Ethnic conflict compounded by religion, languages

Professor Chan-Shen J. Yen
Professor Chan-Shen J. Yen

Meanwhile, Professor Chan-Shen J. Yen of the National Cheng-Chi University Institute of International Affairs here told I Witness-News that many of the problems Africa faces today are linked to the “colonial creation of new nation states”.

He said that the same ethnic group was spread into different countries and some rival groups were put in the same country.

“So you still have a lot of this ethnic conflict in part of Africa compounded by different religions, different languages, so what we have is a reinforcing cleavage in some of the countries,” said Yen who is also Secretary General of the Forum on African Studies in Taiwan.

He said resource management is also a problem in Africa.

“…Even if African countries can nationalize [these natural resources] today they will not be able to market them because the market has been controlled by the multinational.

“Africa has to learn from some of the international rules which a lot of countries in the early 60s or during the colonial times did not pay special attention [to] and then they are in this kind of legal trap. They lost to themselves.”

He said that Africa must understand these international norms, adding:

“Of course, African leaders should be more accountable so that they would not collaborate [with] some of the western multinational companies and then you know basically sell the resources at a lower price but benefitting themselves and losing the wealth of the nation to the west.”
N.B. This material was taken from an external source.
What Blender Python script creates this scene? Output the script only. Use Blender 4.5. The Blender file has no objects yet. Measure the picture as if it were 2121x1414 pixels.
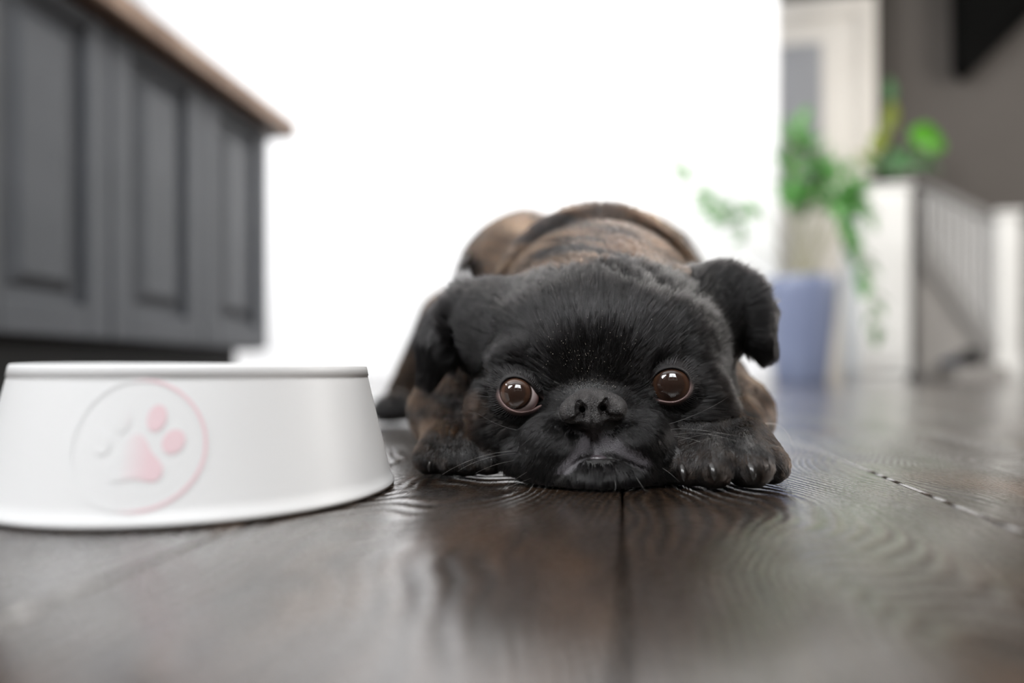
import bpy, math
import numpy as np
from math import sin, cos, pi, radians
rng = np.random.default_rng(7)
sc = bpy.context.scene
COL = sc.collection

# ------------------------------------------------------------------ camera, world, light, exposure
F = 1380.0; HY = 770.0; CH = 0.06          # focal length in pixels, horizon row, camera height
cd = bpy.data.cameras.new('camera'); cam = bpy.data.objects.new('camera', cd); COL.objects.link(cam)
cd.sensor_width = 36; cd.lens = 36 * F / 2121; cd.shift_y = (HY - 707) / 2121
cam.location = (0, 0, CH); cam.rotation_euler = (pi / 2, 0, 0)
cd.clip_start = 0.01; cd.clip_end = 60
cd.dof.use_dof = True; cd.dof.focus_distance = 0.352; cd.dof.aperture_fstop = 1.9
sc.camera = cam
sc.view_settings.view_transform = 'Standard'; sc.view_settings.look = 'None'
sc.view_settings.gamma = 1; sc.view_settings.use_curve_mapping = False
sc.view_settings.exposure = 0.5
cy = sc.cycles
cy.max_bounces = 7; cy.diffuse_bounces = 4; cy.glossy_bounces = 4; cy.transmission_bounces = 4
cy.transparent_max_bounces = 8; cy.use_denoising = True; cy.caustics_reflective = False; cy.caustics_refractive = False
cy.sample_clamp_indirect = 6
try: sc.cycles_curves.subdivisions = 1
except Exception: pass
w = bpy.data.worlds.new('world'); sc.world = w; w.use_nodes = True
w.node_tree.nodes['Background'].inputs[0].default_value = (0.75, 0.85, 1, 1)
w.node_tree.nodes['Background'].inputs[1].default_value = 1.0

A = radians(9.4); CA, SA = cos(A), sin(A)   # the room is turned against the camera
def RV(u, v, z=0.0): return (u * CA + v * SA, -u * SA + v * CA, z)
def UV(x, y): return (x * CA - y * SA, x * SA + y * CA)
def P(px, py, Y): return np.array([(px - 1060.5) * Y / F, Y, CH + (HY - py) * Y / F])

def area(name, u, v, z, sx, sy, direction, power, color=(1, 1, 1), spread=180):
    l = bpy.data.lights.new(name, 'AREA'); l.shape = 'RECTANGLE'; l.size = sx; l.size_y = sy
    l.energy = power; l.color = color; l.spread = radians(spread)
    o = bpy.data.objects.new(name, l); COL.objects.link(o); o.location = RV(u, v, z)
    from mathutils import Vector
    d = Vector(RV(*direction[:2], direction[2]))
    o.rotation_euler = d.to_track_quat('-Z', 'Y').to_euler()
    return o
area('daylight_left_window', -3.16, 1.5, 1.75, 2.6, 1.7, (1, 0.25, -0.05), 140, (0.96, 0.98, 1))
area('daylight_rear_window', 0.25, -1.26, 1.85, 1.3, 1.9, (0, 1, -0.15), 78, (0.96, 0.98, 1))
area('daylight_rear_window_left', -1.9, -1.26, 2.0, 1.2, 1.4, (0.35, 1, -0.35), 118, (0.96, 0.98, 1))
area('added_sheen_light', 0.5, 2.5, 3.17, 1.6, 0.9, (0, -0.25, -1), 75, (1, 0.97, 0.93))  # unseen overhead light, added for sheen on the dog's forehead and back
area('daylight_far_window', 4.96, 2.6, 1.7, 1.4, 1.5, (-1, 0, -0.05), 82, (1, 0.97, 0.93))

# ------------------------------------------------------------------ materials
def mat(name, color=(0.8, 0.8, 0.8), rough=0.5, **kw):
    m = bpy.data.materials.new(name); m.use_nodes = True
    b = m.node_tree.nodes['Principled BSDF']
    b.inputs['Base Color'].default_value = (*color, 1); b.inputs['Roughness'].default_value = rough
    for k, v in kw.items(): b.inputs[k.replace('_', ' ')].default_value = v
    m.diffuse_color = (*color, 1)
    return m
class N:
    """small node helper"""
    def __init__(s, m): s.m = m; s.t = m.node_tree; s.b = s.t.nodes.get('Principled BSDF')
    def n(s, kind, **kw):
        x = s.t.nodes.new(kind)
        for k, v in kw.items():
            if k.startswith('i_'): x.inputs[k[2:].replace('_', ' ')].default_value = v
            else: setattr(x, k, v)
        return x
    def l(s, a, b): s.t.links.new(a, b)
    def math(s, op, a, b=None):
        x = s.n('ShaderNodeMath', operation=op)
        for i, q in enumerate((a, b)):
            if q is None: continue
            if isinstance(q, (int, float)): x.inputs[i].default_value = q
            else: s.l(q, x.inputs[i])
        return x.outputs[0]
    def ramp(s, fac, stops):
        r = s.n('ShaderNodeValToRGB'); e = r.color_ramp.elements
        while len(e) < len(stops): e.new(0.5)
        for q, (p, c) in zip(e, stops): q.position = p; q.color = (*c, 1)
        s.l(fac, r.inputs[0]); return r.outputs[0]
    def bump(s, h, strength, dist, prev=None):
        x = s.n('ShaderNodeBump'); x.inputs['Strength'].default_value = strength; x.inputs['Distance'].default_value = dist
        s.l(h, x.inputs['Height'])
        if prev is not None: s.l(prev, x.inputs['Normal'])
        return x.outputs[0]

def noisy(name, c1, c2, scale, rough=0.5, bump=0.0, bscale=None, dist=0.001, **kw):
    m = mat(name, c1, rough, **kw); q = N(m)
    tc = q.n('ShaderNodeTexCoord'); no = q.n('ShaderNodeTexNoise'); no.inputs['Scale'].default_value = scale; no.inputs['Detail'].default_value = 4
    q.l(tc.outputs['Object'], no.inputs['Vector'])
    q.l(q.ramp(no.outputs[0], [(0.3, c1), (0.7, c2)]), q.b.inputs['Base Color'])
    if bump:
        n2 = q.n('ShaderNodeTexNoise'); n2.inputs['Scale'].default_value = bscale or scale * 4; n2.inputs['Detail'].default_value = 3
        q.l(tc.outputs['Object'], n2.inputs['Vector'])
        q.l(q.bump(n2.outputs[0], bump, dist), q.b.inputs['Normal'])
    return m

M_wall = noisy('wall_paint', (0.86, 0.86, 0.87), (0.89, 0.89, 0.895), 3, 0.85, 0.1, 60)
M_taupe = noisy('taupe_paint', (0.088, 0.077, 0.068), (0.100, 0.088, 0.079), 2, 0.9, 0.1, 60)
M_ceil = noisy('ceiling_paint', (0.84, 0.84, 0.84), (0.87, 0.87, 0.87), 2, 0.9)
M_trimw = noisy('white_gloss_paint', (0.80, 0.79, 0.76), (0.83, 0.82, 0.79), 6, 0.35)
M_cream = noisy('cream_door_paint', (0.72, 0.67, 0.60), (0.76, 0.71, 0.64), 3, 0.45)
M_glass = noisy('frosted_door_panel', (0.30, 0.30, 0.31), (0.34, 0.34, 0.35), 3, 0.35)
M_cab = noisy('charcoal_cabinet_paint', (0.088, 0.094, 0.104), (0.100, 0.106, 0.117), 8, 0.38, 0.05, 90)
M_cabdark = noisy('toe_kick_black', (0.012, 0.012, 0.013), (0.02, 0.02, 0.02), 8, 0.6)
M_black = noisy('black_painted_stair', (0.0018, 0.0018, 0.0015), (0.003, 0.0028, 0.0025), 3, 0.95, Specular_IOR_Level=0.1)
M_dark_trim = noisy('dark_brown_casing', (0.025, 0.02, 0.014), (0.035, 0.028, 0.02), 4, 0.6)
M_pot = noisy('blue_grey_glaze', (0.18, 0.21, 0.32), (0.20, 0.235, 0.35), 5, 0.3)
M_soil = noisy('potting_soil', (0.02, 0.013, 0.008), (0.05, 0.035, 0.02), 60, 0.95, 0.8, 120, 0.01)
M_leaf = noisy('zz_leaf', (0.05, 0.19, 0.035), (0.11, 0.33, 0.06), 14, 0.28)
M_leafy = noisy('olive_leaf', (0.12, 0.16, 0.008), (0.22, 0.27, 0.01), 8, 0.35)
M_leafb = noisy('bright_leaf', (0.055, 0.24, 0.006), (0.085, 0.32, 0.010), 8, 0.35)
M_leafd = noisy('deep_green_leaf', (0.04, 0.12, 0.04), (0.07, 0.19, 0.06), 10, 0.35)
M_stem = noisy('plant_stem', (0.30, 0.30, 0.18), (0.42, 0.38, 0.26), 20, 0.5)
M_bowl = mat('white_glossy_plastic', (0.92, 0.92, 0.92), 0.42, Coat_Weight=0.0, Subsurface_Weight=0.0)
M_print = mat('pink_print_overexposed_left', (0.95, 0.72, 0.75), 0.42); q = N(M_print)
tc = q.n('ShaderNodeTexCoord'); sx = q.n('ShaderNodeSeparateXYZ'); q.l(tc.outputs['Object'], sx.inputs[0])
q.l(q.ramp(q.math('ADD', q.math('MULTIPLY', sx.outputs[0], 40.0), 6.60), [(0.55, (0.92, 0.92, 0.92)), (0.97, (0.94, 0.72, 0.755))]), q.b.inputs['Base Color'])  # ink pales to bowl white leftwards: overexposure painted into the colour
M_shoe = noisy('black_canvas', (0.004, 0.004, 0.004), (0.007, 0.007, 0.008), 40, 0.95)
M_shoeb = noisy('navy_canvas', (0.008, 0.018, 0.04), (0.012, 0.024, 0.05), 40, 0.95)
M_rail = noisy('grey_rail_paint', (0.24, 0.23, 0.22), (0.27, 0.26, 0.25), 5, 0.5)
M_balu = noisy('pale_grey_baluster_paint', (0.50, 0.49, 0.48), (0.54, 0.53, 0.52), 5, 0.5)
M_string = noisy('grey_stringer_paint', (0.30, 0.285, 0.27), (0.34, 0.32, 0.30), 3, 0.6)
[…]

Professor Yen said Africa “has been very open minded” as evidence by the influx of the Arabian and western cultures.

“There are a lot of things that you can learn from other countries but basically you want to preserve what former president [of South Africa Thabo] Mbeki said about going back to your roots, finding the culture, finding some of the achievements you have (had) individually,” he said.

He said that democracy was once considered a western ideology but in the 1990s countries such as Malawi began to form national affairs conferences.

He said such practices existed in Africa before colonial times when the chiefs the respective groups tried to “organise and reach consensus”.

“Africans stress a lot on consensus but consensus is not necessarily in contradiction to democracy. Democracy sometimes is just voting but we think that consensus is in a way not allowing a majority vote but it is still a way to reach something people want, so interacting and also responding to the needs of the people.